Как я надеюсь, мне удалось показать, что практическое проявление интеллекта не может анализироваться в качестве двойного действия: предварительного рассмотрения предписаний и последующего их выполнения. Мы также обсудили некоторые мотивы, которые подталкивают теоретиков к принятию подобного анализа.
Однако если поступать разумно — значит делать не два, а одно действие, и если разумный поступок должен удовлетворять критериям выполнения поступка как такового, то остается показать, как эта особенность характеризует те действия, которые мы считаем искусными, благоразумными, изящными или логичными. Ведь не существует видимой или различимой на слух разницы между действием, осуществленным разумно и умело, и действием, исполненным по простой привычке, безотчетному импульсу или в припадке безумия. Попугай может выкрикнуть «Сократ смертен» тотчас после того, как кто-нибудь выскажет посылки, из которых следует это заключение. Один мальчик может, мечтая о крикете и не понимая существа вопроса, дать такой же правильный ответ на очень трудную задачу, что и другой ученик, который думает над тем, что он делает. Тем не менее, мы не назовем попугая «мыслящим логично» и не скажем, что невнимательный ученик решил задачу.
Рассмотрим сперва ситуацию с мальчиком, который учится играть в шахматы. Ясно, что, до того как он узнал правила игры, он мог случайно сделать ход пешкой, который не нарушает правил. И тот факт, что он делает правильный ход, не означает, что он знает правило, которое такой ход допускает. В свою очередь, и у стороннего наблюдателя нет возможности определить по тому, как мальчик делает этот ход, какой-то видимый знак, показывающий, что ход либо случаен, либо сделан вследствие знания правил. Однако представим теперь, что мальчик начинает добросовестно учиться играть, и это в основном заключается в подробном разъяснении ему правил. Возможно, он выучит их назубок и будет готов процитировать наизусть, если кто-то попросит об этом. Во время первых своих игр мальчику, скорее всего, придется перебирать правила вслух или в голове и время от времени спрашивать, как следует применить их в той или иной особой ситуации. Но очень скоро он сможет соблюдать правила, не думая о них. Он будет делать разрешенные ходы и избегать запрещенных; он подметит и будет протестовать, когда его соперник нарушит правила. Но больше он не станет произносить про себя или вслух те формулы, в которых декларируются запреты и разрешения.
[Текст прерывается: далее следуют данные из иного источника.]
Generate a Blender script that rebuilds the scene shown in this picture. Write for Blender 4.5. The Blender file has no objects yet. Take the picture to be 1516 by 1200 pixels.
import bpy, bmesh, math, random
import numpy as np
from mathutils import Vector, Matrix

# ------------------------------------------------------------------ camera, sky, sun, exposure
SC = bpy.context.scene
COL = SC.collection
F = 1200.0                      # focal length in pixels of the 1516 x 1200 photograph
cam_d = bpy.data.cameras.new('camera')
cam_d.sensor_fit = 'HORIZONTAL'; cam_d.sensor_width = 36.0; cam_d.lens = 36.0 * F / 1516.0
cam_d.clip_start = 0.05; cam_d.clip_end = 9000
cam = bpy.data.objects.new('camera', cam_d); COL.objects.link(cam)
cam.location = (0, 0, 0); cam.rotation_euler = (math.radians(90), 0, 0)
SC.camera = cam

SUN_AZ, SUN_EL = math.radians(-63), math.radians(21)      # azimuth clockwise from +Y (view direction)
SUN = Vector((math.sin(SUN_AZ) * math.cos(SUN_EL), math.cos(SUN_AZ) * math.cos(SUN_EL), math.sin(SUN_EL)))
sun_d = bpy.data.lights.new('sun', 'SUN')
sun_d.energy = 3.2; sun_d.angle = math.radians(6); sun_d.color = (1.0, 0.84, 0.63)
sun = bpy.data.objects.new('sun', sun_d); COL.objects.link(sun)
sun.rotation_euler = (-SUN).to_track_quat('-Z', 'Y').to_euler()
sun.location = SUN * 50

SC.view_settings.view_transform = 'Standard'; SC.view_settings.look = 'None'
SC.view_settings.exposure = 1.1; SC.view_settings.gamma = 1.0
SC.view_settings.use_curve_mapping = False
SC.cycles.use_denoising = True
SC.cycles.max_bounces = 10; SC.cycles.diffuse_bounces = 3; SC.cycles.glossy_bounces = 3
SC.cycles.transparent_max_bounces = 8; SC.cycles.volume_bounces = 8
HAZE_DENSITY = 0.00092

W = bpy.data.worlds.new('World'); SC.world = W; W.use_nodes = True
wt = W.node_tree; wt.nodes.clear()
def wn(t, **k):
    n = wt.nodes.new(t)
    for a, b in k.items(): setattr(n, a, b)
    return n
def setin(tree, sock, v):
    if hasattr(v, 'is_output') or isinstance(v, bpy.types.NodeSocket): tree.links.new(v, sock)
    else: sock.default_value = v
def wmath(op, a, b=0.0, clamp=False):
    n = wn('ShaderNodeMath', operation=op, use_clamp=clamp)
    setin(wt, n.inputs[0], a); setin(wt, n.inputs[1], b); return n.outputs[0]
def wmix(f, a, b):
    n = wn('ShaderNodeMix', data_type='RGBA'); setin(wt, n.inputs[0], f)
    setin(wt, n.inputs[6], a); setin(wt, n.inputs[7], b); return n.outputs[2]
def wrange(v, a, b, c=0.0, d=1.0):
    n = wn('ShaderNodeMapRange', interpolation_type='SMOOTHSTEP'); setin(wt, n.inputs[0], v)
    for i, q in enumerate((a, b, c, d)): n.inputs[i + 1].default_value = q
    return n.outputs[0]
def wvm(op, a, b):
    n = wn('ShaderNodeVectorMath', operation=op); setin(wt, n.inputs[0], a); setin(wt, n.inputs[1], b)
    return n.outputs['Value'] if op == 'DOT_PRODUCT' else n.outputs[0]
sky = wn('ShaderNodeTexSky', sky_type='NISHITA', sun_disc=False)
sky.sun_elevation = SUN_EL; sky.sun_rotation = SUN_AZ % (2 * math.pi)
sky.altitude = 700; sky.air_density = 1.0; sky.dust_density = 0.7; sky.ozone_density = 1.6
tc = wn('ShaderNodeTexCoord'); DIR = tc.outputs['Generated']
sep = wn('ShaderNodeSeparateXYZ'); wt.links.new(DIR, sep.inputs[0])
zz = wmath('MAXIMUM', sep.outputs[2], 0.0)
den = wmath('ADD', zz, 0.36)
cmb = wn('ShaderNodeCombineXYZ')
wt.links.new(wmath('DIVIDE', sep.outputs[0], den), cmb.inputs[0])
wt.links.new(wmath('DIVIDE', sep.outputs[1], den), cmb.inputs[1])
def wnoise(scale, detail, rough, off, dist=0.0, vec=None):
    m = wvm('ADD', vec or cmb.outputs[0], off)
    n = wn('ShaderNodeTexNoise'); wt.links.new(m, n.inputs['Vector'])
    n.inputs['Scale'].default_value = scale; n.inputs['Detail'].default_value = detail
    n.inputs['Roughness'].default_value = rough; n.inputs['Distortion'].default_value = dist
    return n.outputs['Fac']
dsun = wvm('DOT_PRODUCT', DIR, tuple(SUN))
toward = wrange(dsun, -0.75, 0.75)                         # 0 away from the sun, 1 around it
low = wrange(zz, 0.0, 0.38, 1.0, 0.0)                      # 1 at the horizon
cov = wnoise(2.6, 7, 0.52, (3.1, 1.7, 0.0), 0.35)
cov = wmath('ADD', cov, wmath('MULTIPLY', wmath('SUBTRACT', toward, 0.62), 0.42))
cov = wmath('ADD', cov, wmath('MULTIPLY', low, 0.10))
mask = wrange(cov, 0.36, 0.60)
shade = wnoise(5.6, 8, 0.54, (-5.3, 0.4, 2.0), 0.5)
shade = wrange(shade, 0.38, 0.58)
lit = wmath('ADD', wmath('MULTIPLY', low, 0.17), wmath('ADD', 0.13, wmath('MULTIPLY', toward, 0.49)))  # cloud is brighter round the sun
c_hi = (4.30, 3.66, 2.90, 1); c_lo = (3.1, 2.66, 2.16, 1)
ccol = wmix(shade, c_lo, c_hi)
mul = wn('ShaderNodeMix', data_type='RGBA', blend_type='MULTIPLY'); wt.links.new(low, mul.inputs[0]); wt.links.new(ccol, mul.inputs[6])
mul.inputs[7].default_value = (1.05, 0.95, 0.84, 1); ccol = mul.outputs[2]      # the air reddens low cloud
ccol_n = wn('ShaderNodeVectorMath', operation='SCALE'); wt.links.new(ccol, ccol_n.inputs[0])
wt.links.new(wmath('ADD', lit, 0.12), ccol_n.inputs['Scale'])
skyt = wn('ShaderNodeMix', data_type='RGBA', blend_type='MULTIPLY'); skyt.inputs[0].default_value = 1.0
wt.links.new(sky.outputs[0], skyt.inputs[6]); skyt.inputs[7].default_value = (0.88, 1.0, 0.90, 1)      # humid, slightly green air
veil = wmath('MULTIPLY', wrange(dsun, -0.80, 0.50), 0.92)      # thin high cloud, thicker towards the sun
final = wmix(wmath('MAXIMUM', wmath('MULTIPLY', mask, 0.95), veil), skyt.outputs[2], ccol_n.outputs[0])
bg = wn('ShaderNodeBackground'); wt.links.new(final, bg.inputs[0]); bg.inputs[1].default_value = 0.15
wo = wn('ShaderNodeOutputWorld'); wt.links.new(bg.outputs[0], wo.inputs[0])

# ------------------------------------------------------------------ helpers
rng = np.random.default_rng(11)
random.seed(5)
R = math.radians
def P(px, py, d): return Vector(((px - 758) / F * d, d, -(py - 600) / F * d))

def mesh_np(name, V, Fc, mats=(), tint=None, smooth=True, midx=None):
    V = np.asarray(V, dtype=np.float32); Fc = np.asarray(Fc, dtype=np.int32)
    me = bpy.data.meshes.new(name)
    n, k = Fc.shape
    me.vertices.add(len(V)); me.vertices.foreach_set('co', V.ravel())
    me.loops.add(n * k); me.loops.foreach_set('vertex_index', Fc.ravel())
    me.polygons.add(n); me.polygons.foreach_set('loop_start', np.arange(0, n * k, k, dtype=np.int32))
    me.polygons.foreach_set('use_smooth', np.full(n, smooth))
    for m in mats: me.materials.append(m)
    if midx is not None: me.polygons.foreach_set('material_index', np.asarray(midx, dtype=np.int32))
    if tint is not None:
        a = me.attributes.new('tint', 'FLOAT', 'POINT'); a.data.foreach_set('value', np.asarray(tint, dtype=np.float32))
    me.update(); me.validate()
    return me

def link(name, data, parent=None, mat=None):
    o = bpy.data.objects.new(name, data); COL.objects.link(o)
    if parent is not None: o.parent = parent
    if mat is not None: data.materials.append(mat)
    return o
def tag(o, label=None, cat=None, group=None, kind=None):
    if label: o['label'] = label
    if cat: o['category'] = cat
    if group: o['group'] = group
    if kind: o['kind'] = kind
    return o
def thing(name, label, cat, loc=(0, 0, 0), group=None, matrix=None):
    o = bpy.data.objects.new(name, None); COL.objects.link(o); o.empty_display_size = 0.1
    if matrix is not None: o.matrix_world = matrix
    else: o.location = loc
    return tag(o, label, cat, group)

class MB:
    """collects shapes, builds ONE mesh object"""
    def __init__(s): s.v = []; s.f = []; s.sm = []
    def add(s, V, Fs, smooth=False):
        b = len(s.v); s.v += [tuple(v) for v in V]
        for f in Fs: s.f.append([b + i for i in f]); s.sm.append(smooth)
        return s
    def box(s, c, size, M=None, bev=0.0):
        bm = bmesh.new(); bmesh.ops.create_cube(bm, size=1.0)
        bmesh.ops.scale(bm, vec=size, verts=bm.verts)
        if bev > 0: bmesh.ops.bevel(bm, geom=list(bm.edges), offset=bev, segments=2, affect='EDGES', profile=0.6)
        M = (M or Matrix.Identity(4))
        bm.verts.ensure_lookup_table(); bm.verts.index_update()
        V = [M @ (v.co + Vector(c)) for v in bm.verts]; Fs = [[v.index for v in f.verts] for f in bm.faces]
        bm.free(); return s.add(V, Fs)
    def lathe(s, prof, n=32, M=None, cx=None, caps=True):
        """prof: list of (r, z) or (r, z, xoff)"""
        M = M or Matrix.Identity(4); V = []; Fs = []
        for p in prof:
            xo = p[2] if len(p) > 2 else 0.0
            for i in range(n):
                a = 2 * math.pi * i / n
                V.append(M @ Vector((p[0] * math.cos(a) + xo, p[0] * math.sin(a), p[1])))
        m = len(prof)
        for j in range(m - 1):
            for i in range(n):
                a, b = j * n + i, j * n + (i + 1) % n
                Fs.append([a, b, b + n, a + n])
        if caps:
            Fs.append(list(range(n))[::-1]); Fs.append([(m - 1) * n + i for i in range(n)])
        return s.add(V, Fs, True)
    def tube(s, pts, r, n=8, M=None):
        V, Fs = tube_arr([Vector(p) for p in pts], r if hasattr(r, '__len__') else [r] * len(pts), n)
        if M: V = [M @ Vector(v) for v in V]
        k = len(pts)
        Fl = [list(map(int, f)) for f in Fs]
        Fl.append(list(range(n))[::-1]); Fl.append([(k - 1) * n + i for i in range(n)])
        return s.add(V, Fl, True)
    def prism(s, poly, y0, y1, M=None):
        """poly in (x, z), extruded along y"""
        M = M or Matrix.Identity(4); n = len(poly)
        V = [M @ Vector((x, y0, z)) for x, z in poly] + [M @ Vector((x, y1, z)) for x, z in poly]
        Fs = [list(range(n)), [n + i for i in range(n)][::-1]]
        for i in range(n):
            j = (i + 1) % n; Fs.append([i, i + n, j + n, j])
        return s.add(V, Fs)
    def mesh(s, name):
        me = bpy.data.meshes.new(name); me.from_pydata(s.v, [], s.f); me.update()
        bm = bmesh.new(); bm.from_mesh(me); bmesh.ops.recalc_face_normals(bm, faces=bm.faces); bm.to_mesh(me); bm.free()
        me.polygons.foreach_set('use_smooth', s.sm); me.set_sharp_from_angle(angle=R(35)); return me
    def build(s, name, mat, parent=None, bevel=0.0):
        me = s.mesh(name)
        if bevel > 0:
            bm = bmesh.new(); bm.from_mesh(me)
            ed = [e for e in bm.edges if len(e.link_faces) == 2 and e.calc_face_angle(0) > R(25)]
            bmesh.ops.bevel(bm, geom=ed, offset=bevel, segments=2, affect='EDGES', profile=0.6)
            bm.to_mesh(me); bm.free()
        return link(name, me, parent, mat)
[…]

Делать дозволенные ходы и избегать запрещенных станет для него второй натурой. На этом этапе он даже может утратить былую способность излагать правила. Если другой новичок попросит проинструктировать его, то может оказаться, что он уже забыл, как формулируются правила. Он станет показывать новичку, как нужно играть, демонстрируя на доске корректные ходы и пресекая неправильные ходы новичка.